→ **Supplied data**:
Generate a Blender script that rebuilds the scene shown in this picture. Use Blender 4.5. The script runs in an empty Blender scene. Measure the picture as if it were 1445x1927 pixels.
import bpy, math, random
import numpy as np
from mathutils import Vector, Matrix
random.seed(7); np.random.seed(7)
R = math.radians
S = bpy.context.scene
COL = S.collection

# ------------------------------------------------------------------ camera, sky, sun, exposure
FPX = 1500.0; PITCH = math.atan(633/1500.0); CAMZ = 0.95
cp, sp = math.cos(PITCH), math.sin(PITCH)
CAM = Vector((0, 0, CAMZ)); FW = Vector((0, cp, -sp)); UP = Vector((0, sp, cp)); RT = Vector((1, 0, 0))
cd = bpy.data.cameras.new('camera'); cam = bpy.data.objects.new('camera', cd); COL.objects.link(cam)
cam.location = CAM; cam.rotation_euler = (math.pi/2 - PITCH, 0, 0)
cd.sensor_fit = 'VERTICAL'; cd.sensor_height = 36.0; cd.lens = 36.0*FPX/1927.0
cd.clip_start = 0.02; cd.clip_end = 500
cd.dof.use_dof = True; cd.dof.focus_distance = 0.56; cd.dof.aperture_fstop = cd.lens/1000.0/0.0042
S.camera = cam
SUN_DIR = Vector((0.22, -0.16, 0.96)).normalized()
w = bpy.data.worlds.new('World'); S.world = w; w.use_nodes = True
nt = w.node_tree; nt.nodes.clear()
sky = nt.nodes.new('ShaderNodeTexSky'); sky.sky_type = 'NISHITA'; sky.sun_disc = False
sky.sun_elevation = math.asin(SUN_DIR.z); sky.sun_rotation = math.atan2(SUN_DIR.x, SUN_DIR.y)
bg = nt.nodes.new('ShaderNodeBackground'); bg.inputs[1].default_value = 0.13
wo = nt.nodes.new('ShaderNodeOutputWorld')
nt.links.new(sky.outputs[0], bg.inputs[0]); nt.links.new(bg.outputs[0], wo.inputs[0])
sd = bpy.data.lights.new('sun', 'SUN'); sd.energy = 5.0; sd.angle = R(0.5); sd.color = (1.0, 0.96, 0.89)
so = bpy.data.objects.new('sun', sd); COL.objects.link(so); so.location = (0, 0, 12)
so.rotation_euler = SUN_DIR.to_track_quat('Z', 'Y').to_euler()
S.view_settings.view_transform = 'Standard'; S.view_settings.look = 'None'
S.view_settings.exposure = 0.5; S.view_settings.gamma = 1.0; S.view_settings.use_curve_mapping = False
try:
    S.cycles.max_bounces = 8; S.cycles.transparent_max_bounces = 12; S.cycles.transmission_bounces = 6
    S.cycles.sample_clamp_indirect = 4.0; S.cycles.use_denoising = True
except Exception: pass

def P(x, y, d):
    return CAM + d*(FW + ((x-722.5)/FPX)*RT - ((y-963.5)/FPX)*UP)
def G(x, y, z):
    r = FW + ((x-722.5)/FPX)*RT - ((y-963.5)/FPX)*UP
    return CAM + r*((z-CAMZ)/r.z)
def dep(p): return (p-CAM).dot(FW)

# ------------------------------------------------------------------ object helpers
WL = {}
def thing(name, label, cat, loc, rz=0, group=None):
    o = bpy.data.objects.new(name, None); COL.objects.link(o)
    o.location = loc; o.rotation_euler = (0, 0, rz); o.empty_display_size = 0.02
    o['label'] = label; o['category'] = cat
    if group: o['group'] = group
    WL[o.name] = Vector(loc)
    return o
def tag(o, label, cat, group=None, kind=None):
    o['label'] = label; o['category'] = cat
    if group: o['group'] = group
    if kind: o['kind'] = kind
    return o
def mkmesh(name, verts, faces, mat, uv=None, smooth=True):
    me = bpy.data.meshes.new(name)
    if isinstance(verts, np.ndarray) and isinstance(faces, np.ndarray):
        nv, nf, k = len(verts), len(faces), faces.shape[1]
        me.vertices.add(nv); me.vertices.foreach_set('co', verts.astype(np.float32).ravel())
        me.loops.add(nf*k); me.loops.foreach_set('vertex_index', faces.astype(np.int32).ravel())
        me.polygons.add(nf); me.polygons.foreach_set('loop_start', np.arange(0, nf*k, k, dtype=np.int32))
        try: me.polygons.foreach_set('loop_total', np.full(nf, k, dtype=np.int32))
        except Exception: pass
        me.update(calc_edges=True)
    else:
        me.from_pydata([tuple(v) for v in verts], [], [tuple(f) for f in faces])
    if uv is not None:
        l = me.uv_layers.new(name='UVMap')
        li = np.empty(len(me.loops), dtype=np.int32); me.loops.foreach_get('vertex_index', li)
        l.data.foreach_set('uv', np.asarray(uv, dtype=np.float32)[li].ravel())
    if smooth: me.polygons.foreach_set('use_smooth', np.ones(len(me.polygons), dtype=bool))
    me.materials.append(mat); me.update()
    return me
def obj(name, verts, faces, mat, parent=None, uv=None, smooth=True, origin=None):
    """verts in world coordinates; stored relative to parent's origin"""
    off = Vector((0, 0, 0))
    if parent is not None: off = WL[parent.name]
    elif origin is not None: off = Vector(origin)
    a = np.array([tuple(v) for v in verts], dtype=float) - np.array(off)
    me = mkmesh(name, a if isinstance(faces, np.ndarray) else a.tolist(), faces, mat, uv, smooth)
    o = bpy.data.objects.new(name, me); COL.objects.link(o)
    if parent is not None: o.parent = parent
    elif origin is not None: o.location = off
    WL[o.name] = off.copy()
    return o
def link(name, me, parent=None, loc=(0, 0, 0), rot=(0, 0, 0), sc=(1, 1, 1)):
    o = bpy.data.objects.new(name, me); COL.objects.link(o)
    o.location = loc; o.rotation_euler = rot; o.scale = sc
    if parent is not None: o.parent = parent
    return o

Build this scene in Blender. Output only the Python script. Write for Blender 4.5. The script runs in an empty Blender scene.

→ **Stated goal**: Quote the whole listing above, leaving nothing out.

→ **Answer to the task**:
Generate a Blender script that rebuilds the scene shown in this picture. Use Blender 4.5. The script runs in an empty Blender scene. Measure the picture as if it were 1445x1927 pixels.
import bpy, math, random
import numpy as np
from mathutils import Vector, Matrix
random.seed(7); np.random.seed(7)
R = math.radians
S = bpy.context.scene
COL = S.collection

# ------------------------------------------------------------------ camera, sky, sun, exposure
FPX = 1500.0; PITCH = math.atan(633/1500.0); CAMZ = 0.95
cp, sp = math.cos(PITCH), math.sin(PITCH)
CAM = Vector((0, 0, CAMZ)); FW = Vector((0, cp, -sp)); UP = Vector((0, sp, cp)); RT = Vector((1, 0, 0))
cd = bpy.data.cameras.new('camera'); cam = bpy.data.objects.new('camera', cd); COL.objects.link(cam)
cam.location = CAM; cam.rotation_euler = (math.pi/2 - PITCH, 0, 0)
cd.sensor_fit = 'VERTICAL'; cd.sensor_height = 36.0; cd.lens = 36.0*FPX/1927.0
cd.clip_start = 0.02; cd.clip_end = 500
cd.dof.use_dof = True; cd.dof.focus_distance = 0.56; cd.dof.aperture_fstop = cd.lens/1000.0/0.0042
S.camera = cam
SUN_DIR = Vector((0.22, -0.16, 0.96)).normalized()
w = bpy.data.worlds.new('World'); S.world = w; w.use_nodes = True
nt = w.node_tree; nt.nodes.clear()
sky = nt.nodes.new('ShaderNodeTexSky'); sky.sky_type = 'NISHITA'; sky.sun_disc = False
sky.sun_elevation = math.asin(SUN_DIR.z); sky.sun_rotation = math.atan2(SUN_DIR.x, SUN_DIR.y)
bg = nt.nodes.new('ShaderNodeBackground'); bg.inputs[1].default_value = 0.13
wo = nt.nodes.new('ShaderNodeOutputWorld')
nt.links.new(sky.outputs[0], bg.inputs[0]); nt.links.new(bg.outputs[0], wo.inputs[0])
sd = bpy.data.lights.new('sun', 'SUN'); sd.energy = 5.0; sd.angle = R(0.5); sd.color = (1.0, 0.96, 0.89)
so = bpy.data.objects.new('sun', sd); COL.objects.link(so); so.location = (0, 0, 12)
so.rotation_euler = SUN_DIR.to_track_quat('Z', 'Y').to_euler()
S.view_settings.view_transform = 'Standard'; S.view_settings.look = 'None'
S.view_settings.exposure = 0.5; S.view_settings.gamma = 1.0; S.view_settings.use_curve_mapping = False
try:
    S.cycles.max_bounces = 8; S.cycles.transparent_max_bounces = 12; S.cycles.transmission_bounces = 6
    S.cycles.sample_clamp_indirect = 4.0; S.cycles.use_denoising = True
except Exception: pass

def P(x, y, d):
    return CAM + d*(FW + ((x-722.5)/FPX)*RT - ((y-963.5)/FPX)*UP)
def G(x, y, z):
    r = FW + ((x-722.5)/FPX)*RT - ((y-963.5)/FPX)*UP
    return CAM + r*((z-CAMZ)/r.z)
def dep(p): return (p-CAM).dot(FW)

# ------------------------------------------------------------------ object helpers
WL = {}
def thing(name, label, cat, loc, rz=0, group=None):
    o = bpy.data.objects.new(name, None); COL.objects.link(o)
    o.location = loc; o.rotation_euler = (0, 0, rz); o.empty_display_size = 0.02
    o['label'] = label; o['category'] = cat
    if group: o['group'] = group
    WL[o.name] = Vector(loc)
    return o
def tag(o, label, cat, group=None, kind=None):
    o['label'] = label; o['category'] = cat
    if group: o['group'] = group
    if kind: o['kind'] = kind
    return o
def mkmesh(name, verts, faces, mat, uv=None, smooth=True):
    me = bpy.data.meshes.new(name)
    if isinstance(verts, np.ndarray) and isinstance(faces, np.ndarray):
        nv, nf, k = len(verts), len(faces), faces.shape[1]
        me.vertices.add(nv); me.vertices.foreach_set('co', verts.astype(np.float32).ravel())
        me.loops.add(nf*k); me.loops.foreach_set('vertex_index', faces.astype(np.int32).ravel())
        me.polygons.add(nf); me.polygons.foreach_set('loop_start', np.arange(0, nf*k, k, dtype=np.int32))
        try: me.polygons.foreach_set('loop_total', np.full(nf, k, dtype=np.int32))
        except Exception: pass
        me.update(calc_edges=True)
    else:
        me.from_pydata([tuple(v) for v in verts], [], [tuple(f) for f in faces])
    if uv is not None:
        l = me.uv_layers.new(name='UVMap')
        li = np.empty(len(me.loops), dtype=np.int32); me.loops.foreach_get('vertex_index', li)
        l.data.foreach_set('uv', np.asarray(uv, dtype=np.float32)[li].ravel())
    if smooth: me.polygons.foreach_set('use_smooth', np.ones(len(me.polygons), dtype=bool))
    me.materials.append(mat); me.update()
    return me
def obj(name, verts, faces, mat, parent=None, uv=None, smooth=True, origin=None):
    """verts in world coordinates; stored relative to parent's origin"""
    off = Vector((0, 0, 0))
    if parent is not None: off = WL[parent.name]
    elif origin is not None: off = Vector(origin)
    a = np.array([tuple(v) for v in verts], dtype=float) - np.array(off)
    me = mkmesh(name, a if isinstance(faces, np.ndarray) else a.tolist(), faces, mat, uv, smooth)
    o = bpy.data.objects.new(name, me); COL.objects.link(o)
    if parent is not None: o.parent = parent
    elif origin is not None: o.location = off
    WL[o.name] = off.copy()
    return o
def link(name, me, parent=None, loc=(0, 0, 0), rot=(0, 0, 0), sc=(1, 1, 1)):
    o = bpy.data.objects.new(name, me); COL.objects.link(o)
    o.location = loc; o.rotation_euler = rot; o.scale = sc
    if parent is not None: o.parent = parent
    return o

Build this scene in Blender. Output only the Python script. Write for Blender 4.5. The script runs in an empty Blender scene.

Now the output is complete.